The Last Refuge

The Last Refuge

Contemporary Muslim World

The Last Refuge
A True Story of War, Survival and Life Under Siege in Srebrenica

Author(s): Hasan Nuhanović

Reviewed by: Abdullah Drury

 

Review

This book would make a great film. The story of Srebrenica is well known and we need not dwell on details here. Over 100,000 Muslim civilians of Bosnia were displaced by ethno-religious violence in 1992 and over 8000 Muslim males were massacred in the space of a few weeks in July 1995. Among the flood of literature about Bosnia over the past two decades, the deluge of war memoirs by journalists in particular, there has emerged one very different account.
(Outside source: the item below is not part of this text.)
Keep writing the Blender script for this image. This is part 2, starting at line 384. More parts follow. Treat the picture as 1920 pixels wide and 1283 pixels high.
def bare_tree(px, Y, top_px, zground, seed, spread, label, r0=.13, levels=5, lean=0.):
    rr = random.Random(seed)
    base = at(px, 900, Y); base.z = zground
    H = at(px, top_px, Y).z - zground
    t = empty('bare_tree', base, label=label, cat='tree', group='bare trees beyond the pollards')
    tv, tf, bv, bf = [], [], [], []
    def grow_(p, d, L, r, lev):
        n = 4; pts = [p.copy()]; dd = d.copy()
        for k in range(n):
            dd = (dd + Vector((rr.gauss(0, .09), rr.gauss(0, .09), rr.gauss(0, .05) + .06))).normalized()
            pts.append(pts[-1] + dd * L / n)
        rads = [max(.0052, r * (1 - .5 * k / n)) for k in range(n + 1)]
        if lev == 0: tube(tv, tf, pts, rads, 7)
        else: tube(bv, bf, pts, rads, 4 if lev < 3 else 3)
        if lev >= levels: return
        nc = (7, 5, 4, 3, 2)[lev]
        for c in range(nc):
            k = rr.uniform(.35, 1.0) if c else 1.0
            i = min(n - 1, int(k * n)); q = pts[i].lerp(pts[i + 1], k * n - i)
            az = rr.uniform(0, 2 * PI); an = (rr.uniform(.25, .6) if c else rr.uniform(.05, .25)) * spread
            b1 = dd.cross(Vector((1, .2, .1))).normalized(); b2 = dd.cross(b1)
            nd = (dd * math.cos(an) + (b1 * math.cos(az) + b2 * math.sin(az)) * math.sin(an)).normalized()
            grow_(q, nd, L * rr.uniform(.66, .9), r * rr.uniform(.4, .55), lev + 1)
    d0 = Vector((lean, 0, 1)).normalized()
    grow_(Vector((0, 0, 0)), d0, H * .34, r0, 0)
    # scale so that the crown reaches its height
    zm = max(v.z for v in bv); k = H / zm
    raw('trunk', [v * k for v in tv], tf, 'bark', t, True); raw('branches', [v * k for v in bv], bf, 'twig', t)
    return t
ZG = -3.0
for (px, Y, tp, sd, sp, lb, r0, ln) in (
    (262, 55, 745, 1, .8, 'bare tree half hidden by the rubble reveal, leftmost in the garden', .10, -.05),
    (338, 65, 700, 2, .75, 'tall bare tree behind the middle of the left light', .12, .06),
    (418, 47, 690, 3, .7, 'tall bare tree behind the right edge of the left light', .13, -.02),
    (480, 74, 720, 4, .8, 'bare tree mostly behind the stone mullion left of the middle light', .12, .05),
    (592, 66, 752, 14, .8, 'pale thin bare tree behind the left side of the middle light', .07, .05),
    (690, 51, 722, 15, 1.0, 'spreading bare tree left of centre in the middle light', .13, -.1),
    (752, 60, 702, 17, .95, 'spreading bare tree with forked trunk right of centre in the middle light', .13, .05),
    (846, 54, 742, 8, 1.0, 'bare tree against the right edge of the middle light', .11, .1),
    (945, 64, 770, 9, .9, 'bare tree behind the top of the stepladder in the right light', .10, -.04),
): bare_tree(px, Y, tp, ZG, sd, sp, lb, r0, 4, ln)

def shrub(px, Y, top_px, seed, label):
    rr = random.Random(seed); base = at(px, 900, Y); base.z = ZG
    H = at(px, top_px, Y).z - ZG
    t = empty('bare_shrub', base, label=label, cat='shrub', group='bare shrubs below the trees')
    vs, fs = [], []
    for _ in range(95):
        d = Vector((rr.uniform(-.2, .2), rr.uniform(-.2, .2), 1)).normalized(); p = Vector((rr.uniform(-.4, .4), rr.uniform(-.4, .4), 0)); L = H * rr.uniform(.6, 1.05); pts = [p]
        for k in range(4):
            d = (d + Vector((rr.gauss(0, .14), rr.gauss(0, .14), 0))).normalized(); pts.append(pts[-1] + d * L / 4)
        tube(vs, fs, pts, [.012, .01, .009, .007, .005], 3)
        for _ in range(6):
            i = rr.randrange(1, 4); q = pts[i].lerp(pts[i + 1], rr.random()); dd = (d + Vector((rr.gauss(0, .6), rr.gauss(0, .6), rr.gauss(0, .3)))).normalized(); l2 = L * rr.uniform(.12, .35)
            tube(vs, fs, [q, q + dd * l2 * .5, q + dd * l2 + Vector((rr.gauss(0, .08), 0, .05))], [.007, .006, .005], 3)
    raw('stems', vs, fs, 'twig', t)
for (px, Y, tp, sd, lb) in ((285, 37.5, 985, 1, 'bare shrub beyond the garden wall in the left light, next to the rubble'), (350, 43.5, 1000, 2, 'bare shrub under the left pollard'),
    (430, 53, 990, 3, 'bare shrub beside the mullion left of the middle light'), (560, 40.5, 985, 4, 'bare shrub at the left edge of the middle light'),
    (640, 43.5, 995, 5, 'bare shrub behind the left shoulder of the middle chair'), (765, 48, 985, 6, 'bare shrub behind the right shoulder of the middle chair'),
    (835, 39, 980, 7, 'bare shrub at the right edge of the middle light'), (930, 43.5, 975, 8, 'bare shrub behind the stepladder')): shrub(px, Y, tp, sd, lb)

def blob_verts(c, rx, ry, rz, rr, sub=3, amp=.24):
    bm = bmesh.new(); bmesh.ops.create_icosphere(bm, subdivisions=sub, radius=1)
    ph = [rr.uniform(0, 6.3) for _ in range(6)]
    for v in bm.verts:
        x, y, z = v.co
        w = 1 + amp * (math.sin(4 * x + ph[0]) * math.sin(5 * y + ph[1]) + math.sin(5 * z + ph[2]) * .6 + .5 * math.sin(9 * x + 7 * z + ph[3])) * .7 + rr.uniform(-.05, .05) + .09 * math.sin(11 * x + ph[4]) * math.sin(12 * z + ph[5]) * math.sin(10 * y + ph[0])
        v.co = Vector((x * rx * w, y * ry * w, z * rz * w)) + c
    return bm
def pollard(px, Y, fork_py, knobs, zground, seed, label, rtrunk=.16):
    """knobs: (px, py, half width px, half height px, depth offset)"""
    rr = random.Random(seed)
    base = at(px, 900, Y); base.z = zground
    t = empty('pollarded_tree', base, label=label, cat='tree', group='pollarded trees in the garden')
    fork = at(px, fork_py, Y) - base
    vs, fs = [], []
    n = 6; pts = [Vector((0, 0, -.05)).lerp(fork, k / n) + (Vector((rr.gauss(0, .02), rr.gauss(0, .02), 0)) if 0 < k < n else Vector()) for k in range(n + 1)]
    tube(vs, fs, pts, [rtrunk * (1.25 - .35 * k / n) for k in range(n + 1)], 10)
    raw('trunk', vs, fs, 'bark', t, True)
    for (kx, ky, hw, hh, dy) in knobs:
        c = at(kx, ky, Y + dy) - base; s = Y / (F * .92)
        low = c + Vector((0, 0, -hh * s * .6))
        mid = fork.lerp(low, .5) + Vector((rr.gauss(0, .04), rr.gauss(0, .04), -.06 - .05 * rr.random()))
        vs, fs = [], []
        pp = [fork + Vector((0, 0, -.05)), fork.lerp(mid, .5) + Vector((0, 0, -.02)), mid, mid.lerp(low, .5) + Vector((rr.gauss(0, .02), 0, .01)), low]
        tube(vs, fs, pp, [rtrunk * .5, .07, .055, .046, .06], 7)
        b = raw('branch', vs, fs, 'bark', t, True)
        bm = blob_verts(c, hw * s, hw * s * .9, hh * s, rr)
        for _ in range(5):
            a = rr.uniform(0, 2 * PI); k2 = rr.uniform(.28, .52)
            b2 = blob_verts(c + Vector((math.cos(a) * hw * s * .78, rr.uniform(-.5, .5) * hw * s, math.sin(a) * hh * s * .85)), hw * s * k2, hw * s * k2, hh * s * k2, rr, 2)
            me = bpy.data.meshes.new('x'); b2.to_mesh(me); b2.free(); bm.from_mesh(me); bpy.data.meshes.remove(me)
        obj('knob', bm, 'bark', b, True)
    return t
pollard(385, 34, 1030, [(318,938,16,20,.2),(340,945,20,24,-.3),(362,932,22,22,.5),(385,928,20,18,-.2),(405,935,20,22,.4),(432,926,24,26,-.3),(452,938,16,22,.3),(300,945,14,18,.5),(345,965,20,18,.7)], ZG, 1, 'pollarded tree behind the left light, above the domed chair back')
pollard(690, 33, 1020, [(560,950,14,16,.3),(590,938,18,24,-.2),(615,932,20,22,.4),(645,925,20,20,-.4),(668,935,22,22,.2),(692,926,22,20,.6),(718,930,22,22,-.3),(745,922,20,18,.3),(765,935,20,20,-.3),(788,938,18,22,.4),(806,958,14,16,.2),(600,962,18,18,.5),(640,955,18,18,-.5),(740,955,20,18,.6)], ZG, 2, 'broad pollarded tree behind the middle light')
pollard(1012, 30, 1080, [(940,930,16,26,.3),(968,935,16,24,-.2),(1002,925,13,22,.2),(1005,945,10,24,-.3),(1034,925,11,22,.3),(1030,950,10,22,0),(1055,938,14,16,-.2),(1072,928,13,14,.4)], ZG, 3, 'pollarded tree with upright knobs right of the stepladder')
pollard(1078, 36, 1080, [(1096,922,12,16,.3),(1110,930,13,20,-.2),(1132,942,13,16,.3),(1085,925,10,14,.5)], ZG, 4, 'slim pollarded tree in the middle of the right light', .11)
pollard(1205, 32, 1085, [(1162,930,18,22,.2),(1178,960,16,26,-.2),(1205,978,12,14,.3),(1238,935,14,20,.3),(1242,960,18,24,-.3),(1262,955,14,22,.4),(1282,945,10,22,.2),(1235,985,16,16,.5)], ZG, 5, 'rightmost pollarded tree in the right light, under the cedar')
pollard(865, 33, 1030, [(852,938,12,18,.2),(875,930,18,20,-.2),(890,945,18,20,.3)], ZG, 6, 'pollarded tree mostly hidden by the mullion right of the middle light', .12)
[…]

This is the tale of a young Bosnian Muslim, a recent university graduate, who escaped mounting persecution with his family and found himself struggling to survive in the besieged town of Srebrenica during the early 1990s. Like a modern-day Demosthenes, the experiences of Hasan Nuhanović were those of a survivor with a keen intellect and insightful skills of observation and rhetoric. His education gave him a modicum of advantage over other residents and refugees in the encircled pocket – mostly farmers, loggers, shepherds, highlanders and the general inhabitant of rural areas of eastern Bosnia – and his judgement of events and personalities remained sharp. Nuhanović avoided unnecessary risks for instance and was quick to appreciate the value of studying English so that when the United Nations did eventually arrive, he was able to secure employment as an official translator. It was such a small step but one that ultimately saved his life.